The Feeling of Failure

By Marie Douay

I started trail running in Asia only a few years ago when I signed up for a 19k race, which I ran with just my Adidas shoes and a water bottle. I just loved it and only two weeks later, I signed up for a 50k race.

I started running to “get in shape”, but with trail-running I found way more, it allowed me to clear my mind of a persistent discomfort, to set & achieve goals and to let go of the pressure in other aspects of my life. From this, my routine started to change for the better, I started going to bed early on Fridays evening, had lots of early mornings to go to the mountains of Sai Kung or Lantau (Country Parks of Hong Kong) and I also choose my holidays differently - not for the museums, restaurants & beaches but mostly for the running landscape. It was only logical for me to sign up for the famous 100k Oxfam Trailwalker team race, as a perfect new challenge!


It wasn’t quite what I was expecting, but trail running never is, as that is what it is about, getting through the challenges it brings you. At the 20th kilometer of the Trailwalker, my right knee started to hurt, then at the 40th kilometer, I had to kneel and stretch every 10 minutes to relieve the pain. At the 15 hour point and the 72nd kilometer I ended up wrapped in a blanket, which clearly meant my DNF status. With this feeling of failure, I felt pathetic sitting on the edge of the pavement while all the other runners passed by shouting “less than 30k to go”. Pretentious for thinking once I might be able to run this distance. Isolated when my friends the next day told me that there were plenty of other races and that I did too much. Envious when I saw the success of all the other teams.

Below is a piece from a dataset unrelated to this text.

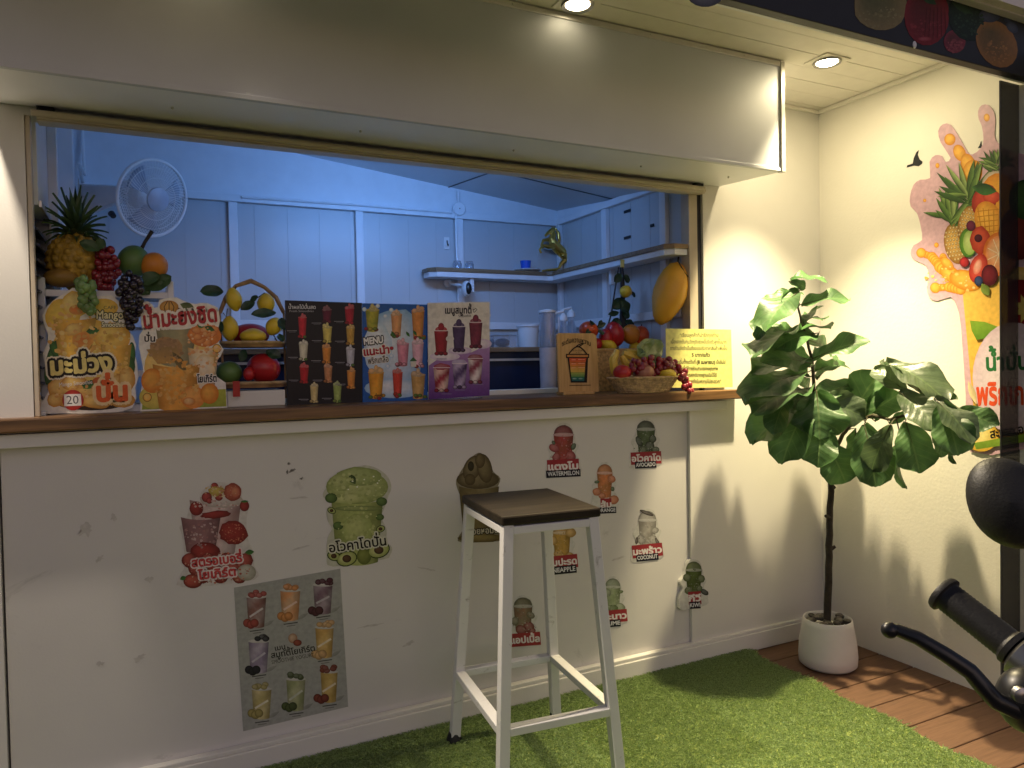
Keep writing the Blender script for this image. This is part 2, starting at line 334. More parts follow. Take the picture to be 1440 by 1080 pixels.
class Art:
    STEP = 1.6e-5
    def __init__(s, ax, val, tr=(0, 0, 1), dy=0):
        s.ax, s.val, s.tr, s.dy = ax, val, tr, dy; s.v = []; s.f = []; s.c = []; s.L = 1
    def P(s, u, v, lift=None):
        ox, oy, k = s.tr
        if s.ax == -1:
            p0, n = s.val; d = Vector(AX @ np.array([ox + u * k - 720, oy + v * k + s.dy - 540, FOC])); c = Vector(CAM); return c + d * ((p0 - c).dot(n) / d.dot(n)) + n * (s.L * s.STEP if lift is None else lift)
        p = on(ox + u * k, oy + v * k + s.dy, s.ax, s.val)
        p[s.ax] -= (s.L * s.STEP if lift is None else lift); return p
    def raw(s, pts, faces, cols, lift=None):
        n = len(s.v); s.v += [tuple(s.P(u, v, lift)) for u, v in pts]; s.f += [tuple(i + n for i in f) for f in faces]; s.c += list(cols)
    def board(s, out, col, thick=0.004, back=None):
        n = len(out); s.raw(out, [tuple(range(n))], [col] * n, 0.0)
        b = len(s.v); s.v += [tuple(s.P(u, v, -thick)) for u, v in out]; s.c += [back or col] * n
        s.f.append(tuple(b + i for i in range(n))[::-1])
        e = len(s.v); s.v += [s.v[b - n + i] for i in range(n)] + [s.v[b + i] for i in range(n)]; s.c += [back or col] * (2 * n)
        s.f += [(e + i, e + n + i, e + n + (i + 1) % n, e + (i + 1) % n) for i in range(n)]
    def poly(s, pts, col, col2=None):
        s.L += 1; ys = [p[1] for p in pts]; a, b = min(ys), max(ys)
        s.raw(pts, [tuple(range(len(pts)))], [mixc(col, col2, (p[1] - a) / max(1e-6, b - a)) if col2 else col for p in pts])
    def blob(s, cx, cy, rx, ry, c0, c1, rot=0, n=18, lx=-0.3, ly=-0.3, rag=0, seed=None):
        s.L += 1; r = random.Random(seed if seed is not None else int(cx * 7 + cy * 13)); ca, sa = math.cos(rot), math.sin(rot)
        pts = [(cx + lx * rx, cy + ly * ry)]; cols = [c0]
        for k, (q, t) in enumerate(((0.55, 0.35), (1.0, 1.0))):
            for j in range(n):
                a = 2 * math.pi * j / n; g = q * (1 + (r.uniform(-rag, rag) if k else 0))
                x, y = rx * g * math.cos(a) + lx * rx * (1 - q), ry * g * math.sin(a) + ly * ry * (1 - q)
                pts.append((cx + ca * x - sa * y, cy + sa * x + ca * y)); cols.append(mixc(c0, c1, t))
        fs = [(0, 1 + j, 1 + (j + 1) % n) for j in range(n)] + [(1 + j, 1 + n + j, 1 + n + (j + 1) % n, 1 + (j + 1) % n) for j in range(n)]
        s.raw(pts, fs, cols)
    def specks(s, cx, cy, rx, ry, n, cols, r=3, seed=0):
        q = random.Random(seed); s.L += 1; av = tuple(sum(c[i] for c in cols) / len(cols) for i in range(3))
        for k in range(n):
            t, a = math.sqrt(q.random()), q.uniform(0, 6.283); s.L += 0.05; c = mixc(q.choice(cols), av, .55); b = r * q.uniform(.3, 1.0)
            x, y = cx + rx * t * math.cos(a), cy + ry * t * math.sin(a); m = q.randint(5, 7)
            s.raw([(x + b * q.uniform(.6, 1.3) * math.cos(6.283 * i / m), y + b * q.uniform(.5, 1.1) * math.sin(6.283 * i / m)) for i in range(m)], [tuple(range(m))], [c] * m)
    def leaf(s, x0, y0, x1, y1, w, c0, c1=None):
        s.L += 1; dx, dy = x1 - x0, y1 - y0; l = math.hypot(dx, dy); nx, ny = -dy / l, dx / l
        k = 8; up = [(x0 + dx * i / k + nx * w / 2 * math.sin(math.pi * i / k), y0 + dy * i / k + ny * w / 2 * math.sin(math.pi * i / k)) for i in range(k + 1)]
        dn = [(x0 + dx * i / k - nx * w / 2 * math.sin(math.pi * i / k), y0 + dy * i / k - ny * w / 2 * math.sin(math.pi * i / k)) for i in range(k - 1, 0, -1)]
        c1 = c1 or mixc(c0, (0, 0, 0), 0.4); s.raw(up + dn, [tuple(range(len(up + dn)))], [c0] * len(up) + [c1] * len(dn))
    def line(s, pts, w, col):
        for (a, b) in zip(pts, pts[1:]):
            s.L += 1; dx, dy = b[0] - a[0], b[1] - a[1]; l = math.hypot(dx, dy) or 1; nx, ny = -dy / l * w / 2, dx / l * w / 2
            s.raw([(a[0] + nx, a[1] + ny), (b[0] + nx, b[1] + ny), (b[0] - nx, b[1] - ny), (a[0] - nx, a[1] - ny)], [(0, 1, 2, 3)], [col] * 4)
    def cup(s, cx, top, w, bot, c0, c1, lip=None, seed=0, swirl=0.35, taper=0.72):
        s.L += 1; r = random.Random(seed); nu, nv = 8, 10; pts = []; cols = []; h = bot - top; ph = r.random() * 6
        for i in range(nv + 1):
            t = i / nv; ww = w * (1 - (1 - taper) * t) / 2
            for j in range(nu + 1):
                u = 2 * j / nu - 1; k = 0.5 + 0.5 * math.sin(t * 7 + u * 2.2 + ph) * swirl + r.uniform(-0.22, 0.22)
                c = mixc(c0, c1, min(1, max(0, k))); sh = 0.62 + 0.5 * (1 - u * u) - (0.12 if u > 0.4 else 0)
                pts.append((cx + u * ww, top + h * t + (1 - u * u) * w * 0.07)); cols.append(tuple(min(1, x * sh) for x in c))
        s.raw(pts, [(i * (nu + 1) + j, i * (nu + 1) + j + 1, (i + 1) * (nu + 1) + j + 1, (i + 1) * (nu + 1) + j) for i in range(nv) for j in range(nu)], cols)
        if lip: s.blob(cx, top, w * 0.54, w * 0.10, lip, mixc(lip, (0.2, 0.2, 0.2), 0.4), n=14)
    def whip(s, cx, top, w, c, seed=0, h=0.5):
        r = random.Random(seed); d = mixc(c, (0.05, 0.04, 0.03), 0.45)
        for k in range(5): s.blob(cx + r.uniform(-.34, .34) * w, top - r.uniform(.0, .55) * h * w, w * .24, w * .2, c, d, n=10)
        s.blob(cx, top - h * w * 0.75, w * .16, w * .24, c, d, n=10)
    def text(s, t, cx, cy, width, col, height=None, rot=0, outline=None, ow=0.05, bold=0, arc=0):
        V, F, E = text_mesh(t)
        if not V: return
        xs = [x for x, y in V]; x0, x1 = min(xs), max(xs); k = width / (x1 - x0); ky = (height / 0.72) if height else k
        ca, sa = math.cos(rot), math.sin(rot)
        def T(x, y):
            a, b = (x - (x0 + x1) / 2) * k, -(y - 0.3) * ky
            if arc: b += arc * (a / (width / 2)) ** 2
            return (cx + ca * a - sa * b, cy + sa * a + ca * b)
        def stroke(wd, c):
            L0 = s.L + 1; i = 0
            for a, b in E:
                (ax, ay), (bx, by) = V[a], V[b]; dx, dy = bx - ax, by - ay; l = math.hypot(dx, dy)
                if l < 1e-6: continue
                nx, ny = -dy / l * wd, dx / l * wd
                s.L = L0 + (i * 7 % 11) / 11.0; i += 1
                s.raw([T(ax + nx, ay + ny), T(bx + nx, by + ny), T(bx - nx, by - ny), T(ax - nx, ay - ny)], [(0, 1, 2, 3)], [c] * 4)
                s.L = L0 + 1 + (i * 5 % 11) / 11.0
                s.raw([T(ax + wd * math.cos(q * math.pi / 3), ay + wd * math.sin(q * math.pi / 3)) for q in range(6)], [tuple(range(6))], [c] * 6)
            s.L = L0 + 3
        if outline: stroke(ow + bold, outline)
        if bold: stroke(bold, col)
        s.L += 1; s.raw([T(x, y) for x, y in V], F, [col] * len(V)); s.L += 1
    def build(s, name, m, parent=None, origin=None):
        base = rootloc(parent) if parent is not None else Vector(origin)
        me = bpy.data.meshes.new(name); me.from_pydata([tuple(Vector(v) - base) for v in s.v], [], s.f)
        a = me.color_attributes.new('Ink', 'FLOAT_COLOR', 'POINT')
        a.data.foreach_set('color', np.array([(*c[:3], 1.0) for c in s.c], dtype=np.float32).ravel()); me.update()
        o = bpy.data.objects.new(name, me)
        if parent is None: o.location = base
        return finish(o, me, m, parent, False, 0)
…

I thought that this state of mind would gradually disappear, and I even proposed shortly to ATG team to write an article about that experience. Finally, it has been a long journey digging in this feeling of failure and understanding why it was still coming back when one of my goals was not achieved.


After confiding in people, interestingly enough I found many other women felt the same and not just in sports but all aspects of their life. I was inspired to write this article to highlight the success in failure for all to see and hear. ‘Failing’ only makes us stronger!

Here are a few “mistakes” which nurtured this feeling:


1. Build self-confidence on accomplishments rather than self-love.

Statements such as “She is born to run” or “I am a self-entrepreneur and a mother of three” define us purely by what we have accomplished in our lives. Too many of us that define our worth in this way. We introduce ourselves by what we have accomplished and built as mothers, wives, business women, athletes etc.


The thing is - we are so much more than that. Our worth does not lie in the ability to succeed and to accomplish, because that would mean that without that job, that family, those friends, you will unconsciously consider yourself as worthless.


2. Compare yourself with others

“I won’t join this run as I cannot run as fast as the others”

Comparing yourself to an elite athlete is different than being inspired by her/him, you should really put into practice a routine or a training towards a better version of yourself and not compare.


If we do not appreciate our weaknesses as much as our strengths, we will always compare ourselves negatively, even unconsciously, with these models we idealized. Embracing our weaknesses will allow us to keep on improving ourselves without a constant feeling of not being good enough.


3. Thinking pain is only in your mind

That is the motto of many ultra-runners, the pain cave. Going through our nervous system stimulus and fighting against its automatic mechanism during long hours somehow becomes an indicator of how impressive a race or a challenge can be. However, pain is our best indicator to appreciate our body state and it seems that only a long experience teaches us to distinguish the pain related to training dysfunction which could cause more serious issues (if it stays for more than 24 hours, it should be considered serious). But there are other factors to consider, especially if you have a busy life on the side, because the pain tires nervously, without you realizing it. Hence the importance of exploring it little by little, to avoid a real burnout.


4. Running to save yourself.

Practicing is an ideal way to decompress and clear the mind, but it can never completely erase deep negative thoughts or heal psychological wounds. On the contrary, there is a serious risk in overdoing it or not exercising properly (without core or plyometrics preparation), which can lead to an injury.


The body is a beautiful machine, and it is important to take care of it. Olympic coaches have understood this well and it is now more common for their athletes to have a psychological support included in their training. Even at an amateur level, investing in yourself in this way is crucial to breaking negative thought loops, which may be based on trauma or unhealed wounds.


Please bear in mind that this article is not intended to directly give the keys to erase the feeling of failure and cultivate self-confidence. It is up to everyone to take from it what they deem interesting or useful.


Here are some additional actions I personally took:


Set achievable goal steps in all aspects of our life (not just sport) and be honest with yourself if you know some of them simply cannot be achieved (for example you might need to train more this year rather than signing up for a100k race straight away).


Surround yourself with open and caring people, not people who will only -directly or indirectly- challenge you.


Write a bullet journal to keep track of your progress. This “secret diary” will be the best way for you to avoid the frustration related to the feeling of stagnation by re-reading the progress you have made over the last years or months. No need to write novels, it can be simple: 5 things that make you proud, 5 negative words or actions and their alternatives for next time.


I wish you the best for both your trail-running and unconditional self-love practices.